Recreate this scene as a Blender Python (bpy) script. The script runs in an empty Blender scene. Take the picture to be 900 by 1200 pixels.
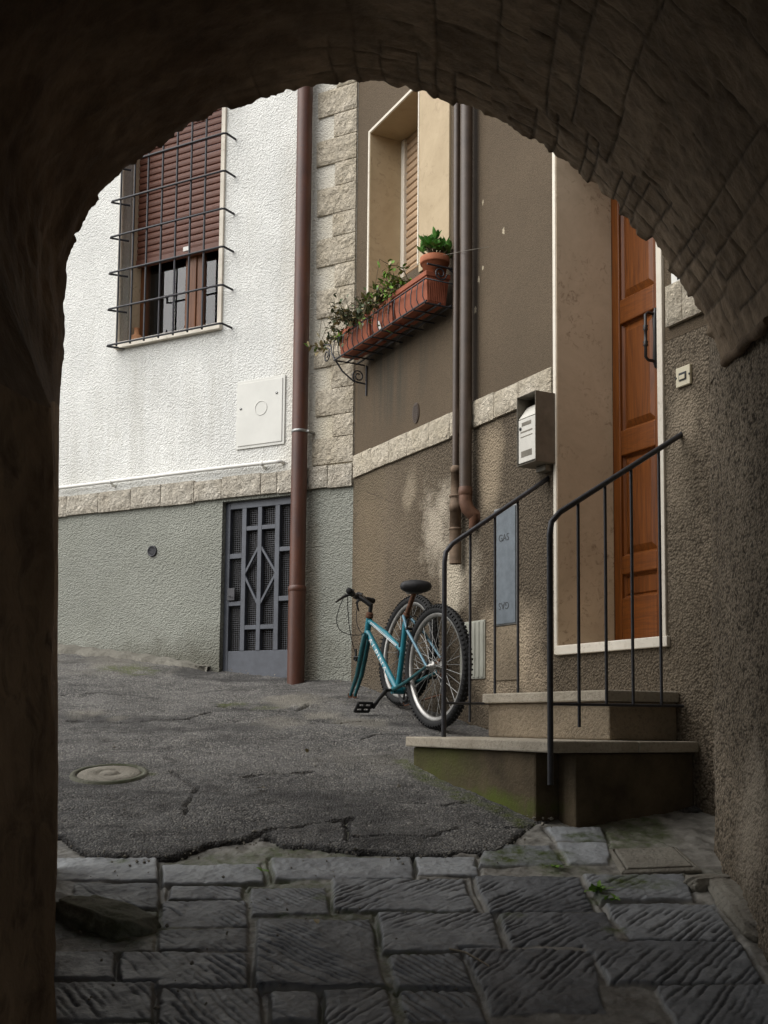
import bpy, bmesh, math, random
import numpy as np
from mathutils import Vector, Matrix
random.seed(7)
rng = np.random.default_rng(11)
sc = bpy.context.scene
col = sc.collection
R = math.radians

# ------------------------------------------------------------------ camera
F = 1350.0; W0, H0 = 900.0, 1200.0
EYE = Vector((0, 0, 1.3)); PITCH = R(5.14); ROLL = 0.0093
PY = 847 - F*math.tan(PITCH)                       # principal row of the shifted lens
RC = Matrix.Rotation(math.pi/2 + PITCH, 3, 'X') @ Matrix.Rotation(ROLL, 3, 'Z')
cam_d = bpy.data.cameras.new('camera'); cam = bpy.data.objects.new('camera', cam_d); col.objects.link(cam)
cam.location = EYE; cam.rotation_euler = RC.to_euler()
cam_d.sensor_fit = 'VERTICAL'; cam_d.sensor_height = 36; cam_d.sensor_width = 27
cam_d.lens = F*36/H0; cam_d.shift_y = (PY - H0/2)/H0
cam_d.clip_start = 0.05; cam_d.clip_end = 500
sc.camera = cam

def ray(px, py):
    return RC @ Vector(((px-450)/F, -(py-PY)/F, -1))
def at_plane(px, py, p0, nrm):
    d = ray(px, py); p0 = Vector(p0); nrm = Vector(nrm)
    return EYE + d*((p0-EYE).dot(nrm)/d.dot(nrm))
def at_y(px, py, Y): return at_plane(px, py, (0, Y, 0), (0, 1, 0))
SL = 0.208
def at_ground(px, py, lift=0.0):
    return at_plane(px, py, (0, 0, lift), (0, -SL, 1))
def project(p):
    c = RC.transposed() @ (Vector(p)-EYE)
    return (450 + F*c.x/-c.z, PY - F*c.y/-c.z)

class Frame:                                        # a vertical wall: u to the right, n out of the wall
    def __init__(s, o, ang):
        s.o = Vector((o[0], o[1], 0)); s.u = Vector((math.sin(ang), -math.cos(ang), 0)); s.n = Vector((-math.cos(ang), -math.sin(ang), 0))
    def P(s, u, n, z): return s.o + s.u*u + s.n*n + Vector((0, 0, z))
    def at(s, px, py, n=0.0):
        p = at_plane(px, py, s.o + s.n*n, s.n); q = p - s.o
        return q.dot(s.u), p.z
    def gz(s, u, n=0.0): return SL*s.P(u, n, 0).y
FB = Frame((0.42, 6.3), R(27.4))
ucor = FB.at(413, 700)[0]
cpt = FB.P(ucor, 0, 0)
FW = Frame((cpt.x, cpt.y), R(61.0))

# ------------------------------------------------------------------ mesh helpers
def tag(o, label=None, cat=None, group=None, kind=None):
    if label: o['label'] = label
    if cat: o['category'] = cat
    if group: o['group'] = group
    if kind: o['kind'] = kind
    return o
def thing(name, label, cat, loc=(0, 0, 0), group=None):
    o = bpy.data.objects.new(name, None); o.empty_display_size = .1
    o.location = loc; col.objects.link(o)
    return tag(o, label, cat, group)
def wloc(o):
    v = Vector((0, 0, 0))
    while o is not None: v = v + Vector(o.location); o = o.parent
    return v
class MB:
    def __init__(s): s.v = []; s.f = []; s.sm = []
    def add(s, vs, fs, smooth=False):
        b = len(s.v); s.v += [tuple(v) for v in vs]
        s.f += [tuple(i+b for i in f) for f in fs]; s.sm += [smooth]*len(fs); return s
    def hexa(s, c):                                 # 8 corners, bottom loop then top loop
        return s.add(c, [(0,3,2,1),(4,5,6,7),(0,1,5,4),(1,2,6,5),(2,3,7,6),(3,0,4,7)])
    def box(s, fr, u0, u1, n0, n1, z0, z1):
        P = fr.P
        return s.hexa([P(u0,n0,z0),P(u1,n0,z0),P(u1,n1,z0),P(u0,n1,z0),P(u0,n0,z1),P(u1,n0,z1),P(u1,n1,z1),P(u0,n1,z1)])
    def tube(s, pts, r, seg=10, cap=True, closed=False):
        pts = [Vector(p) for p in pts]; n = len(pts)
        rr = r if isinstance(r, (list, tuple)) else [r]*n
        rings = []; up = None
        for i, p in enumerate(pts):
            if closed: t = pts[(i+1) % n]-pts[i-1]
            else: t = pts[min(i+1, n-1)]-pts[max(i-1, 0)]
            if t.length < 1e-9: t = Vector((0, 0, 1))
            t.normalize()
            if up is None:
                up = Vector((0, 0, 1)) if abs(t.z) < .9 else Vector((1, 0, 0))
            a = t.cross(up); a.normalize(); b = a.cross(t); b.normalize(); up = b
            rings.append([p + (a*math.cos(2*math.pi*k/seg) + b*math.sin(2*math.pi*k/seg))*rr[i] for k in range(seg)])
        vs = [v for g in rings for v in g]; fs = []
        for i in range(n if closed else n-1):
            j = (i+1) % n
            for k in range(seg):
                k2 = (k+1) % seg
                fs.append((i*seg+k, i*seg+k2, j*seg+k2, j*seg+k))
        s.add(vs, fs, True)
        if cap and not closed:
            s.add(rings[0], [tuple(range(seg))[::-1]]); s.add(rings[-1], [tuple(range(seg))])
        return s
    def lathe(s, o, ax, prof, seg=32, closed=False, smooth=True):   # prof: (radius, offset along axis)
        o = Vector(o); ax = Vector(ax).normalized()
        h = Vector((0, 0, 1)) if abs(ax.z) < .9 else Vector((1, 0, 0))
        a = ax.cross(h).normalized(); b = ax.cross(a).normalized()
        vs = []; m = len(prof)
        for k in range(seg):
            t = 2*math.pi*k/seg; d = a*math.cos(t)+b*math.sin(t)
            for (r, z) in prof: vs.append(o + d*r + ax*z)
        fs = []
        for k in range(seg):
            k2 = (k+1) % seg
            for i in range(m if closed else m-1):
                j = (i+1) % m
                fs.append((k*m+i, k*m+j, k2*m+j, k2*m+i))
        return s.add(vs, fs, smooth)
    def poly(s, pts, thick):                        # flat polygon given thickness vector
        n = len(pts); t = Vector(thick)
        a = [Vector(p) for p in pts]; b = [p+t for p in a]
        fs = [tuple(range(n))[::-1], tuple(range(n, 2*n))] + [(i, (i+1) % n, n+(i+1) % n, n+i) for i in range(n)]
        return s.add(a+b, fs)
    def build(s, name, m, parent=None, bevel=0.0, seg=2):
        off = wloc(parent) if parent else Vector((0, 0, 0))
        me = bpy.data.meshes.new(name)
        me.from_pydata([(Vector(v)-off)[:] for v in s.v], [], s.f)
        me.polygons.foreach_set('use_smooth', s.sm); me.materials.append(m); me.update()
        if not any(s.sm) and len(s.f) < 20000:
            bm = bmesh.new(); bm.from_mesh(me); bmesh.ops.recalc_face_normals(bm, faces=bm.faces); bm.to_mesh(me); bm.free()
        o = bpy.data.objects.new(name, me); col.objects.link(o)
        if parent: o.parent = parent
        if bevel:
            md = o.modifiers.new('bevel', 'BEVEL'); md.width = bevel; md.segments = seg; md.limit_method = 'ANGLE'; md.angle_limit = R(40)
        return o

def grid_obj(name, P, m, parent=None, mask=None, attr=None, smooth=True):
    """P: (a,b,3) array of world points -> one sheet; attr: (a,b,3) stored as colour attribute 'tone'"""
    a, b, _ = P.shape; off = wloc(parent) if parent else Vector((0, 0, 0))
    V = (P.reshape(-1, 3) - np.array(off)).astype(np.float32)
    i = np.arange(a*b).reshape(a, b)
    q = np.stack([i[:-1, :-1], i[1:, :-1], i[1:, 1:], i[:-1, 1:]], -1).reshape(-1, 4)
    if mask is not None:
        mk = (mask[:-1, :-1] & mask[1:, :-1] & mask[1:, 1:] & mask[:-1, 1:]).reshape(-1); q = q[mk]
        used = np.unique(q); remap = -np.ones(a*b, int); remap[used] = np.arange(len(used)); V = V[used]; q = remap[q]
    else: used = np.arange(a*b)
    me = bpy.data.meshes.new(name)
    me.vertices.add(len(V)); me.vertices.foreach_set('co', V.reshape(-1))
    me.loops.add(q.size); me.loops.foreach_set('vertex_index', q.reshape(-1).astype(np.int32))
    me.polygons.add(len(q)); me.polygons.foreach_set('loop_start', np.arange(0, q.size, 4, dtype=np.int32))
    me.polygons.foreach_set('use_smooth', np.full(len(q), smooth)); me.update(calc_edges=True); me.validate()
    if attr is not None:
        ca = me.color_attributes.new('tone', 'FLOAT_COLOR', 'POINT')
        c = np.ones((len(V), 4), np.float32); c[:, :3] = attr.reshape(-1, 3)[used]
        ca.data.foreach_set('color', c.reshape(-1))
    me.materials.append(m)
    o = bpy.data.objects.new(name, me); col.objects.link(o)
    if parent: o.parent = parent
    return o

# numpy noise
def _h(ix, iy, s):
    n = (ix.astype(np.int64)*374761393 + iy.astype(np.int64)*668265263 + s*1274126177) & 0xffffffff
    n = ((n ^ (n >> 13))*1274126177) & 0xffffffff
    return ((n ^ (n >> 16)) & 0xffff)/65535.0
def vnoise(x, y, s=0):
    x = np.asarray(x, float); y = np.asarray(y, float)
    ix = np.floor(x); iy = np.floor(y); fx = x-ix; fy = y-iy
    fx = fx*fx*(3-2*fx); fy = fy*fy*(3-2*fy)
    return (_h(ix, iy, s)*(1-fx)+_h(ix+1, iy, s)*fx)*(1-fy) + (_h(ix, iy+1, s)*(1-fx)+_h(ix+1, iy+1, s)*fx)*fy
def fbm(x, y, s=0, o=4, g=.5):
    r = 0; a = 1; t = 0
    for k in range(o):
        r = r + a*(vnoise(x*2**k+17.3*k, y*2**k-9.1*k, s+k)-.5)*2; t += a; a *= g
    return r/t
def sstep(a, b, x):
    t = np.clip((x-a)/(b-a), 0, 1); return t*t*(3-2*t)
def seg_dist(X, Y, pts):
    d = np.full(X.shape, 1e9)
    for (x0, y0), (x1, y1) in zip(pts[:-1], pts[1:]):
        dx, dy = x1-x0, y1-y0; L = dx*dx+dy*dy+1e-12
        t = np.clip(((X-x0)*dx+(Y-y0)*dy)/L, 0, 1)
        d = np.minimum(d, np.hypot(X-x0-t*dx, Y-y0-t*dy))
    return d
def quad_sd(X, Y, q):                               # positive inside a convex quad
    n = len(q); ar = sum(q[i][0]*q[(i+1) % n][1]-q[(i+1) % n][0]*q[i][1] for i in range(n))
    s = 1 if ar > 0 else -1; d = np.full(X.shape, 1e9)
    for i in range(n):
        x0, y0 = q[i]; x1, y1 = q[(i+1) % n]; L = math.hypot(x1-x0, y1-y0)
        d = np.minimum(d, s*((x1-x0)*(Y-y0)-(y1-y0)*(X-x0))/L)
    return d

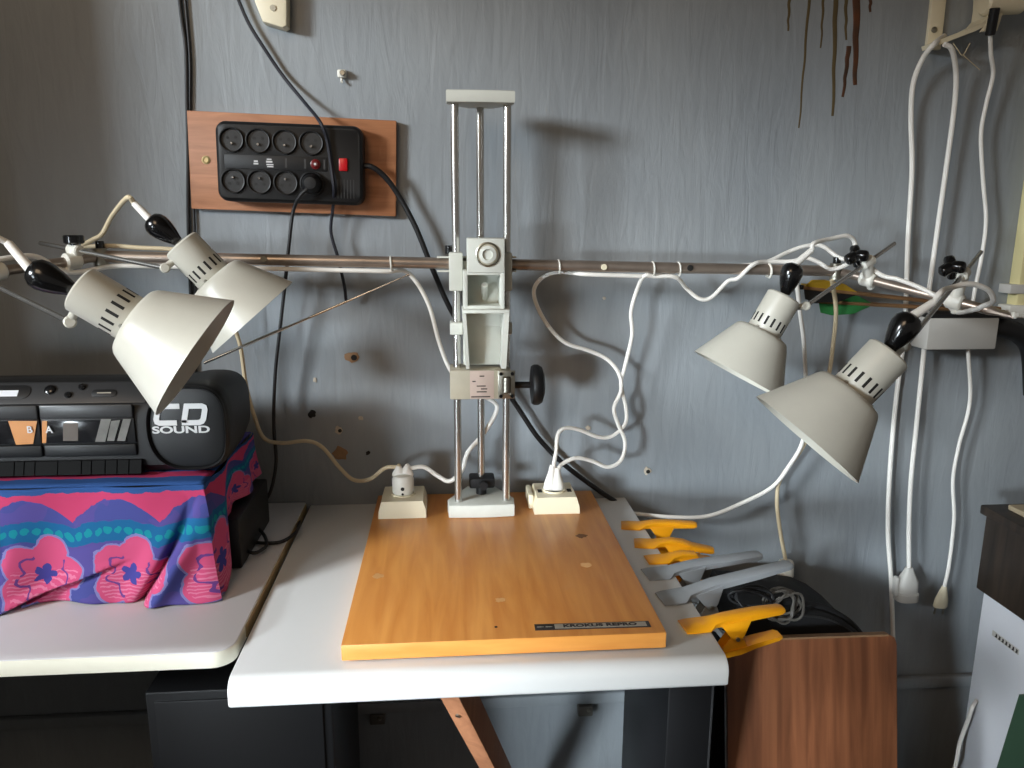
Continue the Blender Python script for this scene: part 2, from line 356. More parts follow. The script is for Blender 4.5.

WORK REQUIRED: All lines from the start of the entries through the one with "R = math.radians" are to be output exactly; omit the pictures.

THE OUTPUT:
Recreate this scene as a Blender Python (bpy) script. The script runs in an empty Blender scene. Take the picture to be 900 by 1200 pixels.
import bpy, bmesh, math, random
import numpy as np
from mathutils import Vector, Matrix
random.seed(7)
rng = np.random.default_rng(11)
sc = bpy.context.scene
col = sc.collection
R = math.radians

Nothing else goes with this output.